While Fales has a lot of oversized items in the collection, we also have some tiny ones. The item below is possibly the smallest - an 1843 "History of the Bible", printed in Cooperstown, NY by H. & E. Phinney.


This book, known as a "Thumb Bible", is 49mm in height, bound in leather, with a cross-stitched spine to hold the boards.


The text, which truncates the Bible story into 192 pages of 12 lines of text, includes woodcuts of  the heads of Adam, Noah, Abraham, Joseph, Moses, Job, Aaron, Micah, Joshua, Samson, Ahab, Jonah, Daniel, Elijah, Nicodemus, Pontius Pilate, and King David. Also included are woodcuts of various 'action' scenes: Moses 'receiving' the Law, Bears tearing the Children, Jonah and the Whale, Daniel in the Lions Den and The Crucifixion.  
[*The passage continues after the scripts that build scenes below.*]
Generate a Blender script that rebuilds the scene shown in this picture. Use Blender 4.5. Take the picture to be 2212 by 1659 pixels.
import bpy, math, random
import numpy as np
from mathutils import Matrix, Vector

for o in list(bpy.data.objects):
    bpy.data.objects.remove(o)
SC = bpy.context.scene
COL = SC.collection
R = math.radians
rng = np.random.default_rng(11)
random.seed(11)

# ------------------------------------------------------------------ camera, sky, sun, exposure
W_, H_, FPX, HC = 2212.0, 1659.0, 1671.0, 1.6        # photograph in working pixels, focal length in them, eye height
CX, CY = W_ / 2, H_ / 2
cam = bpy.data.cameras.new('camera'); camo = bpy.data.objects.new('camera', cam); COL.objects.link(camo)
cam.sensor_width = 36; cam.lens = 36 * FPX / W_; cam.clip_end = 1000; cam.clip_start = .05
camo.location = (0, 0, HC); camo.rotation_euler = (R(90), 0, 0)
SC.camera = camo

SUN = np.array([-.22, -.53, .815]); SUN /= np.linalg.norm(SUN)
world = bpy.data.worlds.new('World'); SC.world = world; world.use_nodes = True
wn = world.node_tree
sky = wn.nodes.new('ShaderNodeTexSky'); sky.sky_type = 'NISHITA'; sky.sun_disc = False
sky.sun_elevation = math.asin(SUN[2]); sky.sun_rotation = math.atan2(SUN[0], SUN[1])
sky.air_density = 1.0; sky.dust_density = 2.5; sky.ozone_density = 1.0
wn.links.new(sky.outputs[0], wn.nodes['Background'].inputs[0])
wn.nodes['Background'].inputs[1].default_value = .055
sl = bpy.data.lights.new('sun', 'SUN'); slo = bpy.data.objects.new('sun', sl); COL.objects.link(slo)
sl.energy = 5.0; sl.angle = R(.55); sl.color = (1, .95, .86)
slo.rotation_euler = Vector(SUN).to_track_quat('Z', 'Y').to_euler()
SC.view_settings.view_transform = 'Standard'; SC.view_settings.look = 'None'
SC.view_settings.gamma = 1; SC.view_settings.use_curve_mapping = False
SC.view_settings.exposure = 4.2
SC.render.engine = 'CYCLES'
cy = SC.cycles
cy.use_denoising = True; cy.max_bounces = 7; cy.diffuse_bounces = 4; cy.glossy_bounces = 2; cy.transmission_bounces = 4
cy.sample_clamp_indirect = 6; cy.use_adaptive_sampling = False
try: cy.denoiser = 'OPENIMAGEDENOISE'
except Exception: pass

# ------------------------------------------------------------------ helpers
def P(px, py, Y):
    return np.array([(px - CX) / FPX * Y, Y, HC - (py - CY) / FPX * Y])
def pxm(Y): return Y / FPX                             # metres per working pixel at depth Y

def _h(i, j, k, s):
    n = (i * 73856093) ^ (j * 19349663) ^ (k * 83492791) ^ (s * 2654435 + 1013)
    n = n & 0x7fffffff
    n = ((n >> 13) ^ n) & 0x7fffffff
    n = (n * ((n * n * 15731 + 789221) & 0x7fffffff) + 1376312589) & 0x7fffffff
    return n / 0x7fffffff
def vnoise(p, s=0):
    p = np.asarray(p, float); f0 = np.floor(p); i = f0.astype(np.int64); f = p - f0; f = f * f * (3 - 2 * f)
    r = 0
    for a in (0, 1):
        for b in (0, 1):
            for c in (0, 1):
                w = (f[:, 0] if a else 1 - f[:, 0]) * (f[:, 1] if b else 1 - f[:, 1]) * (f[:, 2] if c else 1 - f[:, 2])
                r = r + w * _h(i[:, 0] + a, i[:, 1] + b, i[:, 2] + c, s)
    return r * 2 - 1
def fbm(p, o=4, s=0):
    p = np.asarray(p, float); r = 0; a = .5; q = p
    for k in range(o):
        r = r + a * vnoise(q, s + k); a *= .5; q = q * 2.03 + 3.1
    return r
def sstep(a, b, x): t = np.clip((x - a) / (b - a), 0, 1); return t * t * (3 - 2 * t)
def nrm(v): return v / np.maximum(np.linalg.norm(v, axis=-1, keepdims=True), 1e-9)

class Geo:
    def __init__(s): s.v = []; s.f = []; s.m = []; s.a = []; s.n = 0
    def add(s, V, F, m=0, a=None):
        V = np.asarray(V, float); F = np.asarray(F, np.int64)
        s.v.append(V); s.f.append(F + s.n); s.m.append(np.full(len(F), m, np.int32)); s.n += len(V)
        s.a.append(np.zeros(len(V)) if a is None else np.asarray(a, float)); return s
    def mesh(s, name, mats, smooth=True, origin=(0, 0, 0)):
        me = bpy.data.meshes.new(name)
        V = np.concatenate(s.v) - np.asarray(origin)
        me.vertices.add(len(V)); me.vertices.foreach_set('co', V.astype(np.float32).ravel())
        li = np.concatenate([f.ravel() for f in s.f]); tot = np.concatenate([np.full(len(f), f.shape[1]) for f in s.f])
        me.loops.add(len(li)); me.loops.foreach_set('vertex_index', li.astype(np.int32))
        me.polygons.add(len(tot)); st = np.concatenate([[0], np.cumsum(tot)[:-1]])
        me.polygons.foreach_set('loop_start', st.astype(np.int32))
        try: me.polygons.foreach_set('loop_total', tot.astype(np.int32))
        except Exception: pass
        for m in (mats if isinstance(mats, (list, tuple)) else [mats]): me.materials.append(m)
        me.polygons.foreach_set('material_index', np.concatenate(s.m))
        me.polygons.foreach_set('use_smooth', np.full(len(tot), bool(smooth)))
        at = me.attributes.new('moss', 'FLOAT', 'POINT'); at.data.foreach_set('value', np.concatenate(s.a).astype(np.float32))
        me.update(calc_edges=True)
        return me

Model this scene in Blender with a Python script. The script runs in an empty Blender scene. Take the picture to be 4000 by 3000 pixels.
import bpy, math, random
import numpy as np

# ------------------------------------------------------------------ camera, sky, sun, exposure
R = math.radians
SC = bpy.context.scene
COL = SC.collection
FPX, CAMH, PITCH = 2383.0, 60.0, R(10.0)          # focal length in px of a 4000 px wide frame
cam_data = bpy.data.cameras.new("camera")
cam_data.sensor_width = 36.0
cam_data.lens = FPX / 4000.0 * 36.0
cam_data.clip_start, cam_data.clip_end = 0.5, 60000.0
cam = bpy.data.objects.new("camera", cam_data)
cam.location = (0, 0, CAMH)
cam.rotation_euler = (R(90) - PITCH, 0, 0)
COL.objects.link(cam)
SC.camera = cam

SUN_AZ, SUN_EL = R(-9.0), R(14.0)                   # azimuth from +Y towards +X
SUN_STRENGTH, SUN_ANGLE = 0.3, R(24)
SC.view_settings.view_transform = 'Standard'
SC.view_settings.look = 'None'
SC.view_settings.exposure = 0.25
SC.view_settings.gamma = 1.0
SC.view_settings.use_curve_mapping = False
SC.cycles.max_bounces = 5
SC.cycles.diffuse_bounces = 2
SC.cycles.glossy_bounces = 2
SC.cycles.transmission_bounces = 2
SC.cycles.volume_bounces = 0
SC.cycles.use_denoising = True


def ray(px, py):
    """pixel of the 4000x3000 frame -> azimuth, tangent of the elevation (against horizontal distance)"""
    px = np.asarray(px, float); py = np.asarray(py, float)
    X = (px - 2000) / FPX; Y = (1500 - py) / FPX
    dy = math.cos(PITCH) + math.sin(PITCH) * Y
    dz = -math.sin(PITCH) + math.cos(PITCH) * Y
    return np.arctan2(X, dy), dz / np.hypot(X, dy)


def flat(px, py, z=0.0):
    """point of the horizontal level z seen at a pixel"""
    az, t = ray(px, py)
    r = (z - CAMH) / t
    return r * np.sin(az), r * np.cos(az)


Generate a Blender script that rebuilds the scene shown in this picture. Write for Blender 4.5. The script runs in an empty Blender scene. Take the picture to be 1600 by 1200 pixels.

Thumb Bibles were primarily designed for children who could not yet read the full Biblical text themselves, and were usually decorated, as this is, with images. The first known example was printed in London in 1601, and they also appeared in France, Holland and Germany as well as England and the United States.

Monday, February 14, 2011

We're excited about the Museum of the Moving Image's current series TV Party: A Panorama of Public Access Television in New York City, which features a large amount of material preserved by Fales from our collections. In the museum's words, "The compilation programs span four decades of must-see fringe television, most of which has never been shown publicly since appearing on cable. Laugh, cry, and scratch your head at natural-born performers, uncensored callers, celebrity cameos, rare musical discoveries, raucous parodies, and unclassifiable acts" Check out a sneak peek here:

Friday, February 11, 2011

De Partibus Aedium

Fales recently acquired the 4th Parma edition of Francisci Marii Grapaldi's "De Partibus Aedium". This edition is the first with the vocabulary, and an important edition of this famous work on domestic economy. Containing a glossary of terms used in buidling, gardening and various domestic crafts, it also relates to architecture and gastronomy, describing how to furnish and run a country house and includes descriptions of plants that may be found in the garden, fish in the fishpond and wines in the cellar.


The above woodcut portrait of the author, holding a pen and knife, appears on the recto of the first leaf.

Printed the year after Grapaldi's death, this edition is the last from the original publisher. The colophon indicates the printers as Saldo & Ugoleto, for Quintiani, 1516.

Woodcut crible initials appear throughout the text, indicating either new headings or, for the smaller initials, subheadings within descriptions.

The index to the main work contains 3000 entries, arranged in alphabetical order, although the foliation is in some cases confusing due to misprinting of leaf numbers.

One of the most interesting things about our copy is the marginalia that appears within it, in two differing hands. The one shown above seems to be a contemporary hand, and indicates the type of use that this book was put to by previous owners.

Wednesday, February 2, 2011

We are all thrilled about our recent acquisition of this broadside handbill, designed by Tristan Tzara for an evening of Dada performances in Paris, 1920.